** PROBLEM REQUIREMENTS **
Lines after the one containing "sc.camera = co" are to be omitted; print exactly each line from the start of the records up to and including it.

"""

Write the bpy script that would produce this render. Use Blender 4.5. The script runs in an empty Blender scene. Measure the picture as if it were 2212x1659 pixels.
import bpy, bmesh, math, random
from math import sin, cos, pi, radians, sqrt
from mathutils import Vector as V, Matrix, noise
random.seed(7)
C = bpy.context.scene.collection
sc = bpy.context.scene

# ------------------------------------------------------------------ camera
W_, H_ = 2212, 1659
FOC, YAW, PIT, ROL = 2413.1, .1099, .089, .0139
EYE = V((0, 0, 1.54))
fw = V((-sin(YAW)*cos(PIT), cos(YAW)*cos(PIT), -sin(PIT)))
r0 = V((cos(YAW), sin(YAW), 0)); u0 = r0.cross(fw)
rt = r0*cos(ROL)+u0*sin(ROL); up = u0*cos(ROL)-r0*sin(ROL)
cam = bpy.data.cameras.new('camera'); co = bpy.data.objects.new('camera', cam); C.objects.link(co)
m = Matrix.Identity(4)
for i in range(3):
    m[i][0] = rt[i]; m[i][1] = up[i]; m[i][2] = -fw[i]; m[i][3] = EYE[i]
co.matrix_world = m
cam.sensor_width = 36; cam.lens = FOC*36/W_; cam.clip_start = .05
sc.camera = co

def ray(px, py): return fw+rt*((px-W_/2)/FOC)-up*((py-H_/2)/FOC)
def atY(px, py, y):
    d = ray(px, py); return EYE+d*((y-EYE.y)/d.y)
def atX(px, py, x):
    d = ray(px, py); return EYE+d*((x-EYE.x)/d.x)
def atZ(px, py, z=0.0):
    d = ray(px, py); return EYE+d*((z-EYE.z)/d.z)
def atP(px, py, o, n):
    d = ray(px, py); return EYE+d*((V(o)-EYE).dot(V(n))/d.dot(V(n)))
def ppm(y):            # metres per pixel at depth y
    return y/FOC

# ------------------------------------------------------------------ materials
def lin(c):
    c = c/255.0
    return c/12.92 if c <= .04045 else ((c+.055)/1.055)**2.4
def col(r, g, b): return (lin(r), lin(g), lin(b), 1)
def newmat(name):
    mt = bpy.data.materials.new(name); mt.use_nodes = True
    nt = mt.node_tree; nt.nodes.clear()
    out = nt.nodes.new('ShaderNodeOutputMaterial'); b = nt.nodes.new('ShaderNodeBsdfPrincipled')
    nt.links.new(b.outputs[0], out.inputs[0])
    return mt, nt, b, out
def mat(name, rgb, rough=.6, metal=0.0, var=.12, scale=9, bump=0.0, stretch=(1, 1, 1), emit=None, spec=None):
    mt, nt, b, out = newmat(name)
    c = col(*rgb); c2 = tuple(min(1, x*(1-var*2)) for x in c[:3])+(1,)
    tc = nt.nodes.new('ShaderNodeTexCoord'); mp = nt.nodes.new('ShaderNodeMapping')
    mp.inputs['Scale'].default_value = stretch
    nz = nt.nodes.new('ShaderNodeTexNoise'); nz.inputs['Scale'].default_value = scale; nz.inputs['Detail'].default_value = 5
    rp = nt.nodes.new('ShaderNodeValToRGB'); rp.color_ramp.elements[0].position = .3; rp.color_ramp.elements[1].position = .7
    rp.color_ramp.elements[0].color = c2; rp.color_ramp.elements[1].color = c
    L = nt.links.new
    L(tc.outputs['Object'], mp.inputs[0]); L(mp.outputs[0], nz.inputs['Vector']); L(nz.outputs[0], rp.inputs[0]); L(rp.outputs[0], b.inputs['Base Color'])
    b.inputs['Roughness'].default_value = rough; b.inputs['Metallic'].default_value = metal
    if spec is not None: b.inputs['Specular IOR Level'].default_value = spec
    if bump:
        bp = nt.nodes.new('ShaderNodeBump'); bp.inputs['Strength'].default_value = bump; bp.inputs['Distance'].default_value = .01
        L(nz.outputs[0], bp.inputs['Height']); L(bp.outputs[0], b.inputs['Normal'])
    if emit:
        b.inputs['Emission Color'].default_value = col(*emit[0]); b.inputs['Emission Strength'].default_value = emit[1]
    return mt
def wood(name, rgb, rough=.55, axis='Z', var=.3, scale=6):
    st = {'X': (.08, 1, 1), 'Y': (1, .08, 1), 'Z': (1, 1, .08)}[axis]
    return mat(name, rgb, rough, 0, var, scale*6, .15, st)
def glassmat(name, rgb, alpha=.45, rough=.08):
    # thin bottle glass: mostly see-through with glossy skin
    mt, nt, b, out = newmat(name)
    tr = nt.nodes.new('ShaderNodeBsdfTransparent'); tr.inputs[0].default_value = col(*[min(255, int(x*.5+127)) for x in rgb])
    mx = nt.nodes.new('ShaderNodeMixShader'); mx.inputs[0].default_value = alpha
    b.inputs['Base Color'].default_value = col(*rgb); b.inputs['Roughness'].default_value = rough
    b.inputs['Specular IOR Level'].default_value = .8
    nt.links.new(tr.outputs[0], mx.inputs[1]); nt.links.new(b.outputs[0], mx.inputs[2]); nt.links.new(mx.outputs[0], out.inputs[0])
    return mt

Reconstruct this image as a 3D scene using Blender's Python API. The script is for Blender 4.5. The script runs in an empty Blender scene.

"""

** SOLUTION **
Write the bpy script that would produce this render. Use Blender 4.5. The script runs in an empty Blender scene. Measure the picture as if it were 2212x1659 pixels.
import bpy, bmesh, math, random
from math import sin, cos, pi, radians, sqrt
from mathutils import Vector as V, Matrix, noise
random.seed(7)
C = bpy.context.scene.collection
sc = bpy.context.scene

# ------------------------------------------------------------------ camera
W_, H_ = 2212, 1659
FOC, YAW, PIT, ROL = 2413.1, .1099, .089, .0139
EYE = V((0, 0, 1.54))
fw = V((-sin(YAW)*cos(PIT), cos(YAW)*cos(PIT), -sin(PIT)))
r0 = V((cos(YAW), sin(YAW), 0)); u0 = r0.cross(fw)
rt = r0*cos(ROL)+u0*sin(ROL); up = u0*cos(ROL)-r0*sin(ROL)
cam = bpy.data.cameras.new('camera'); co = bpy.data.objects.new('camera', cam); C.objects.link(co)
m = Matrix.Identity(4)
for i in range(3):
    m[i][0] = rt[i]; m[i][1] = up[i]; m[i][2] = -fw[i]; m[i][3] = EYE[i]
co.matrix_world = m
cam.sensor_width = 36; cam.lens = FOC*36/W_; cam.clip_start = .05
sc.camera = co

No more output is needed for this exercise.